これを手に入れた後、セーブをしてしまうと、もはやクリアは不可能になってしまう。
こまめにセーブし、手に入れた場合リセットするしかない。

・エンカウント率が極めて高く、戦闘中は逃げる事が出来ない為、非常に効率が悪い。また、戦闘中には電車には乗れない為、ラストダンジョンへの唯一のルートである電車に乗車が中々出来ず、苛立って仕方がない。
・手に入るアイテムは説明がなく効果が分かりづらい。装備に関しては取り外しが効かない上に、付けるとデバフのように異常をきたす装備なども存在する。
・アイテムだけではない。説明書までもが説明不足と嘘だらけなのである。と言うのも、製作段階と開発段階との差の修正が間に合わなかった物と思われる。存在しない必殺技やシステム、アイテムなど。またゲーム内のセリフにおいても製作段階で組み込まれたが、没になったシステムの説明などが残っていたりする。
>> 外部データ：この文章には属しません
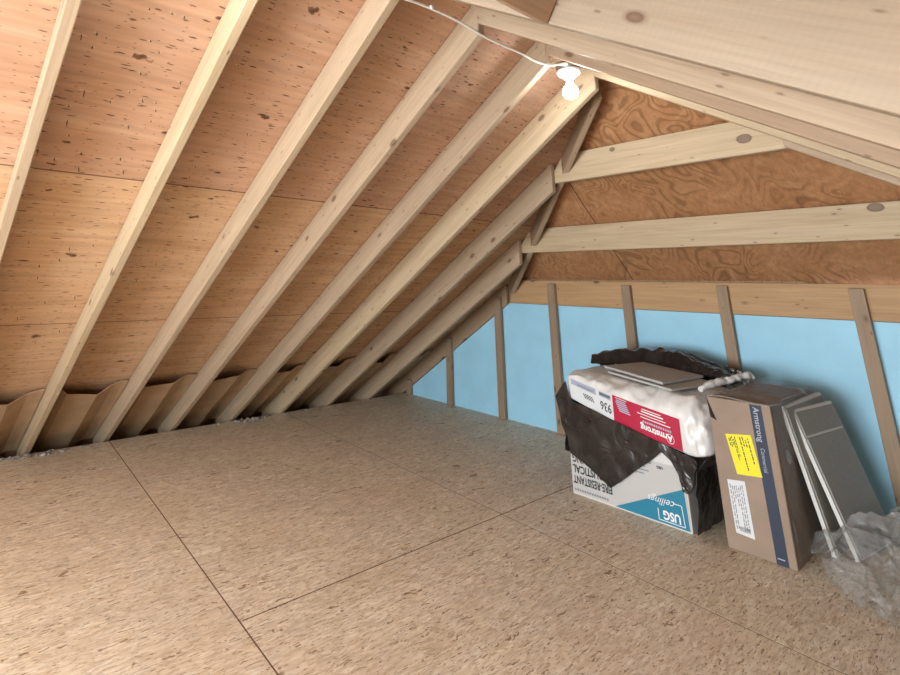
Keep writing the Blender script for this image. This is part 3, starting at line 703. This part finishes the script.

喧嘩等で警察官が来ないのはその為とも言われている。

本来であれば、街中での喧嘩で出現する警察官だが、イベントでしか出てこない。
ゲーム内データを覗くと、出現しないデータのみキャラクターなども見つかる。

おや・・・左側の警察官はなにか見覚えが・・・

結果として

不具合や説明不足など、今では考えられないほどの出来の粗さ・理不尽なバグにストレスでイライラする程だが、完成されたアツイストーリーやシュチュエーション・くにおくんシリーズならではの破天荒な世界観は今尚人気の要素になっている。
また、協力プレイが出来る作品として、RPGの様にレベル上げをして必殺技を開放していく等も人気の一役を買っていると言える。
他のくにおくんシリーズとの繋がりが薄く、タイガースショップなど実名の商品などの利権も合わさり未だにリメイクやコンソール配信などされていないのが非常に惜しいと言える作品だ。

Amazon.co.jp: 初代熱血硬派くにおくん: ゲーム

新品が25000円、中古ですら1800円程とかなり高めである。 因みに、買取価格は4500~8500前後する。

2Pプレイだからこそのリアルファイト。それを含めた思い出の作品として、「くにおくんシリーズ」好きな人にもオススメしたい作品となっている。